Weight	Mode	Bits	Group	Rationale
embed_tokens	4-bit affine	4	64	Tied with lm_head (Gemma4 shares weights); affine-only loader
self_attn.q_proj	4-bit affine	4	64	AWQ-corrected via input_layernorm
self_attn.k_proj	4-bit affine	4	64	AWQ-corrected via input_layernorm
self_attn.v_proj	4-bit affine	4	64	AWQ-corrected via input_layernorm
mlp.gate_proj	2-bit affine	2	64	Dense MLP (top-level default) (top-level default)
mlp.up_proj	2-bit affine	2	64	Dense MLP (top-level default) (top-level default)
mlp.down_proj	3-bit affine	3	64	Dense MLP; "slightly more sensitive" (unsloth base+1)
self_attn.o_proj	bf16	—	—	NOT AWQ-correctable; kept full-precision

Quantization Strategy

Built on Unsloth Dynamic 2.0 per-tensor KLD analysis.
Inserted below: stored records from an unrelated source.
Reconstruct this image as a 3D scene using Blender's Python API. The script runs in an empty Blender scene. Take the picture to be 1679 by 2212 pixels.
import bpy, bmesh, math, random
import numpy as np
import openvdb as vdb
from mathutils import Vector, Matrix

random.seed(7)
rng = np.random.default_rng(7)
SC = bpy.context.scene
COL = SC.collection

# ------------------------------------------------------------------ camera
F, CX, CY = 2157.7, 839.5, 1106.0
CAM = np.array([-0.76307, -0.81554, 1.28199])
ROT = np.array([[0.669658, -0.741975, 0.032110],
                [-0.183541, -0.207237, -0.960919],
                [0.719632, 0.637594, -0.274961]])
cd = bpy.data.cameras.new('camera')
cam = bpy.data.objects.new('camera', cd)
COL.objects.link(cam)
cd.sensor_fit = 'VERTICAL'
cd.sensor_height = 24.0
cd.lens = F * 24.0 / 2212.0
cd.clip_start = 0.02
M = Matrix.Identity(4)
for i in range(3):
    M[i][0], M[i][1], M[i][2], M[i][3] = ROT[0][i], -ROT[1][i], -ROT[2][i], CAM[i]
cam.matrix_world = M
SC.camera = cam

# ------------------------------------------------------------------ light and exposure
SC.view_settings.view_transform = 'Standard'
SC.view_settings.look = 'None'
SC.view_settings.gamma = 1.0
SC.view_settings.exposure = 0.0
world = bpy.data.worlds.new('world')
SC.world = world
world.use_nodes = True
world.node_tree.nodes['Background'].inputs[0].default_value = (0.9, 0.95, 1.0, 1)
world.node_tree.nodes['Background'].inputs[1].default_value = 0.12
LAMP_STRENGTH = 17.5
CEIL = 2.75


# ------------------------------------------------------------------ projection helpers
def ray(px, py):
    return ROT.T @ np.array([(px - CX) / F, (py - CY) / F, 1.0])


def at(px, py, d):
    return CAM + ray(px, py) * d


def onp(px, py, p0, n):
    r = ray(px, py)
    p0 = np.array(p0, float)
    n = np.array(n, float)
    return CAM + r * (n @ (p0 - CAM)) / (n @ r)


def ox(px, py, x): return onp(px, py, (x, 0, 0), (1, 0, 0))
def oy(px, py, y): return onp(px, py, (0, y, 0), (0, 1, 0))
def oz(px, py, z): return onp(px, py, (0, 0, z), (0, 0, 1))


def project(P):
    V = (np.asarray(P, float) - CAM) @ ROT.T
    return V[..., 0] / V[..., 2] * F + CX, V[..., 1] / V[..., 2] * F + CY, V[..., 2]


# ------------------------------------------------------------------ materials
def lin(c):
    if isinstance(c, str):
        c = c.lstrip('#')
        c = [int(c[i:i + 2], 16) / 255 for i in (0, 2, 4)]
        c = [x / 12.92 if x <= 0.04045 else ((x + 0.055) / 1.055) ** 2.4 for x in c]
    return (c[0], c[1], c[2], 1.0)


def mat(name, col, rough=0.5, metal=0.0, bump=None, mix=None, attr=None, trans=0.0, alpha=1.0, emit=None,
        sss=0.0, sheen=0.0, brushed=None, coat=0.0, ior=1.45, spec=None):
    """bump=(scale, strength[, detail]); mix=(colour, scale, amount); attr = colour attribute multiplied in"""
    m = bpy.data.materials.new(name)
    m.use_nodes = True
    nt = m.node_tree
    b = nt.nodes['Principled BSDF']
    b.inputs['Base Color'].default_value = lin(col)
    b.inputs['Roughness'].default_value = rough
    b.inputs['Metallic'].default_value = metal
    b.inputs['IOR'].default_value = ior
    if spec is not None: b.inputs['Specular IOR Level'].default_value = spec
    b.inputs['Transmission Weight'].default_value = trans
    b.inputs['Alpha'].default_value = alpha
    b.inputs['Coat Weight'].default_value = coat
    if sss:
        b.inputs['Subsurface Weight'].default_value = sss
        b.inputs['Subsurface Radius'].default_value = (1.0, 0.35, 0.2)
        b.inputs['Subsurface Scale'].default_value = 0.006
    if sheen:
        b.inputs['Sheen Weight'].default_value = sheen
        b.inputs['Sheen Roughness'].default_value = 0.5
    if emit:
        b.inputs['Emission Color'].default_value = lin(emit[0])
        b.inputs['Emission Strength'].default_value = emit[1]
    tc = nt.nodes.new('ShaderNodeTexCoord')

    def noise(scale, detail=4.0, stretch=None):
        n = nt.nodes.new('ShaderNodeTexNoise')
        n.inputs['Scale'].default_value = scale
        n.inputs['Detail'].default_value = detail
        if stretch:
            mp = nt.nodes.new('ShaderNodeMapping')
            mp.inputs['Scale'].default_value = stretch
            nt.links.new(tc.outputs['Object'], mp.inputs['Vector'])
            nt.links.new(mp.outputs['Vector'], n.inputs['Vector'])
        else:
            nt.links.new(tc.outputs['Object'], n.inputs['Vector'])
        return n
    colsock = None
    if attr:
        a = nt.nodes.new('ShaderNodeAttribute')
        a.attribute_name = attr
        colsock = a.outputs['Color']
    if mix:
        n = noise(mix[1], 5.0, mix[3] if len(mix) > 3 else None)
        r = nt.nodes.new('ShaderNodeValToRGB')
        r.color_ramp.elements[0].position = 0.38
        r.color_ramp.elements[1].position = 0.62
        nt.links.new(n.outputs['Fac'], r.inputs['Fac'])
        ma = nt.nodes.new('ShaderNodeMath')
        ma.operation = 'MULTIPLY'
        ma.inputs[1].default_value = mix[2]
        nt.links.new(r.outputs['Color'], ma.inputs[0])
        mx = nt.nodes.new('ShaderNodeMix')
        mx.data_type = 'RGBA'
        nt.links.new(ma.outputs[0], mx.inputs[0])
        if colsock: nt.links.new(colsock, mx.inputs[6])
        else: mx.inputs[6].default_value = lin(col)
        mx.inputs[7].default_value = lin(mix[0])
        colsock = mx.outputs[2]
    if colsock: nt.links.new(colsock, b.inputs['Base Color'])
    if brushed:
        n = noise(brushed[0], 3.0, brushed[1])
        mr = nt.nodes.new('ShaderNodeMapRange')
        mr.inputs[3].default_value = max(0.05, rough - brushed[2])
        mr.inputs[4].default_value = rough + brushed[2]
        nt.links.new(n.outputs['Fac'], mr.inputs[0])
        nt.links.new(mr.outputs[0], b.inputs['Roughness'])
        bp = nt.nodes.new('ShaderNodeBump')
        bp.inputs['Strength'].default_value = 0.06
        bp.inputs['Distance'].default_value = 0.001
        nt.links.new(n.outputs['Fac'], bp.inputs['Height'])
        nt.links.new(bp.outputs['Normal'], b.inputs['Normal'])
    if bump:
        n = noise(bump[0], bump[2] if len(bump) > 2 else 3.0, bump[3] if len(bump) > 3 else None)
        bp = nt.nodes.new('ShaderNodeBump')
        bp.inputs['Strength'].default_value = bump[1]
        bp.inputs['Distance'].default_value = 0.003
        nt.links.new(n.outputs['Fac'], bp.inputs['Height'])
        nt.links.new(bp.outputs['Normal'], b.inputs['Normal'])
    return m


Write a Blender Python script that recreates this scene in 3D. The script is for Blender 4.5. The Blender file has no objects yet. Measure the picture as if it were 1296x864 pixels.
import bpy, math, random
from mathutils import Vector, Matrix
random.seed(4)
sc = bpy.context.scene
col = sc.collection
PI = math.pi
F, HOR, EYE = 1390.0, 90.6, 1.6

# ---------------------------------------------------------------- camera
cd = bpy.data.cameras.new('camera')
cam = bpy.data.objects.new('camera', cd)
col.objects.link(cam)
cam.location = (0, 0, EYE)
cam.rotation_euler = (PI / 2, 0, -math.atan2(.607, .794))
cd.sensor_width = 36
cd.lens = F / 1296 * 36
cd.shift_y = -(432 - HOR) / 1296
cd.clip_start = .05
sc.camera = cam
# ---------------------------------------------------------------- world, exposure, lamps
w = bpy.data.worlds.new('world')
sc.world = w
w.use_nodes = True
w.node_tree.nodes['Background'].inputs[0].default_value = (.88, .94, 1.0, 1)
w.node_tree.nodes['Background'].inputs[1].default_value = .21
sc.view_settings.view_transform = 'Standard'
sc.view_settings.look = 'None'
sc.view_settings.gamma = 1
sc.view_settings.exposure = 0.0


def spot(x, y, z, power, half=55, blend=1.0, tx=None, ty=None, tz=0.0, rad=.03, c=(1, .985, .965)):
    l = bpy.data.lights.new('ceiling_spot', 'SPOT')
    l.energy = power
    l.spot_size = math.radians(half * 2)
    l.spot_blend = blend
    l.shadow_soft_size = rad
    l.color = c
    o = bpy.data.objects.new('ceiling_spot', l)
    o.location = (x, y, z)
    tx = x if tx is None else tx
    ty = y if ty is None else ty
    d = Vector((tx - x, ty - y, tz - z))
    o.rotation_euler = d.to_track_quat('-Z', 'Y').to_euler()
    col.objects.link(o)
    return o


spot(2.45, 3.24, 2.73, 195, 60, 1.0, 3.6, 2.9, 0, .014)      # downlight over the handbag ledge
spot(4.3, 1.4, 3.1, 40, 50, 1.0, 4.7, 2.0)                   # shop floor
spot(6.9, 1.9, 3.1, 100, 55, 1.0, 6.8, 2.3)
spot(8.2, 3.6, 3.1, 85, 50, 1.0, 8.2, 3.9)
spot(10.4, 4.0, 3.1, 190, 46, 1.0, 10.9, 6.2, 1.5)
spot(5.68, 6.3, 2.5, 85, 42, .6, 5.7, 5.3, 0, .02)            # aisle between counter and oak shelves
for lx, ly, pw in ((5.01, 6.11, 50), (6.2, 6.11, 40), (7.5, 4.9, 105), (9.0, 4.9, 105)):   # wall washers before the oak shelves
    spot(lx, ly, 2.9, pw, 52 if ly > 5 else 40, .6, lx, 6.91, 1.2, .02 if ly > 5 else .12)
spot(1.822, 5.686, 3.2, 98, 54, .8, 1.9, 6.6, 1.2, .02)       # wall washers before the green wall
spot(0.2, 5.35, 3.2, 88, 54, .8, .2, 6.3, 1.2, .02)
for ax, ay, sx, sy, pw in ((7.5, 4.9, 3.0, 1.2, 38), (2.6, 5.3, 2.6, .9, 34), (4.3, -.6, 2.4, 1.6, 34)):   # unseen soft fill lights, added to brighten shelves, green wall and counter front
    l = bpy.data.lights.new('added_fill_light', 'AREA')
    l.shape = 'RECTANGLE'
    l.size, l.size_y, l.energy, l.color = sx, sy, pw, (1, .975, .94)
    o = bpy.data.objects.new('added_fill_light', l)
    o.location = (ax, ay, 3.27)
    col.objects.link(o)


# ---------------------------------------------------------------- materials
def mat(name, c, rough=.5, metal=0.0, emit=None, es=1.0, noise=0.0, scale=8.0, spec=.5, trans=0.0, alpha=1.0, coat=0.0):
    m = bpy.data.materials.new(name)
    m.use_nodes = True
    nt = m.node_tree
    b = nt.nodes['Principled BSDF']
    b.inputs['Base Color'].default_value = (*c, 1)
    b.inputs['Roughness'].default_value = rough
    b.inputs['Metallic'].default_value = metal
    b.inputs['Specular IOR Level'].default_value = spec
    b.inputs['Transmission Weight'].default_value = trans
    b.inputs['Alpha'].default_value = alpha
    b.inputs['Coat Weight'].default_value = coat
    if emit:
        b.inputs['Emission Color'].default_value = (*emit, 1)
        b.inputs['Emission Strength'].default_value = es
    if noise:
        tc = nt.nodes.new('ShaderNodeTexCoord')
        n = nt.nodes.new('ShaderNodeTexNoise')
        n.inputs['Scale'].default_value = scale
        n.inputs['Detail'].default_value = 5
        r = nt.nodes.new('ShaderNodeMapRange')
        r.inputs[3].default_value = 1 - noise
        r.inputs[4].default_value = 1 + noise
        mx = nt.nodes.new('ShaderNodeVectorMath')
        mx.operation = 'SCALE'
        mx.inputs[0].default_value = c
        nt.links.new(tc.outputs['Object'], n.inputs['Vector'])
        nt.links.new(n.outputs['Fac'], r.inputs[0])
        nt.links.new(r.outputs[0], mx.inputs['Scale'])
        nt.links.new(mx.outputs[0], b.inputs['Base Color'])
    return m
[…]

At --q-bits 2 the unsloth recipe assigns the base bits to MLP gate/up projections (the bulk of the parameter budget), base+1 to down_proj (slightly more sensitive), base+2 (snapped to a valid bit width) + AWQ pre-scaling to attention q/k/v projections, base+2 to embed_tokens / lm_head (tied weights), and keeps self_attn.o_proj as bf16 (AWQ-uncorrectable — its inputs come from the attention compute, not from a norm layer).

imatrix AWQ pre-scaling amplifies important weight channels and fuses inverse scales into preceding layer norms (zero inference overhead).

Architecture

Parameter	Value
Total parameters	~31B (fully dense — all parameters active per token)
Hidden size	5,376
Layers	60 (sliding-window attention)
Attention heads	32 (16 KV heads, GQA 2:1)
Head dimension	256
MLP intermediate size	21,504
Vocab size	262,144
Max context	131,072 tokens
Vision	yes (Gemma4ForConditionalGeneration)

Usage

import { loadSession } from '@mlx-node/lm';

const session = await loadSession('./Gemma-4-31B-IT-UD-Q2_K_XL-mlx');

for await (const event of session.sendStream('Explain the sliding-window attention design in Gemma-4.', {
  config: { maxNewTokens: 2048, temperature: 0.6, reasoningEffort: 'low' },
})) {
  if (!event.done) process.stdout.write(event.text);
}

How It Was Made

mlx convert \
  -i gemma-4-31b-it \
  -o Gemma-4-31B-IT-UD-Q2_K_XL-mlx \
  -q --q-bits 2 --q-recipe unsloth \
  --imatrix-path imatrix_unsloth.gguf

Acknowledgments

• Unsloth — Quantization strategy based on their per-layer KLD benchmarks and Dynamic 2.0 methodology
• Google DeepMind — For the Gemma-4 model family
• Apple MLX — For the Metal-accelerated ML framework

License

Gemma Terms of Use (inherited from base model).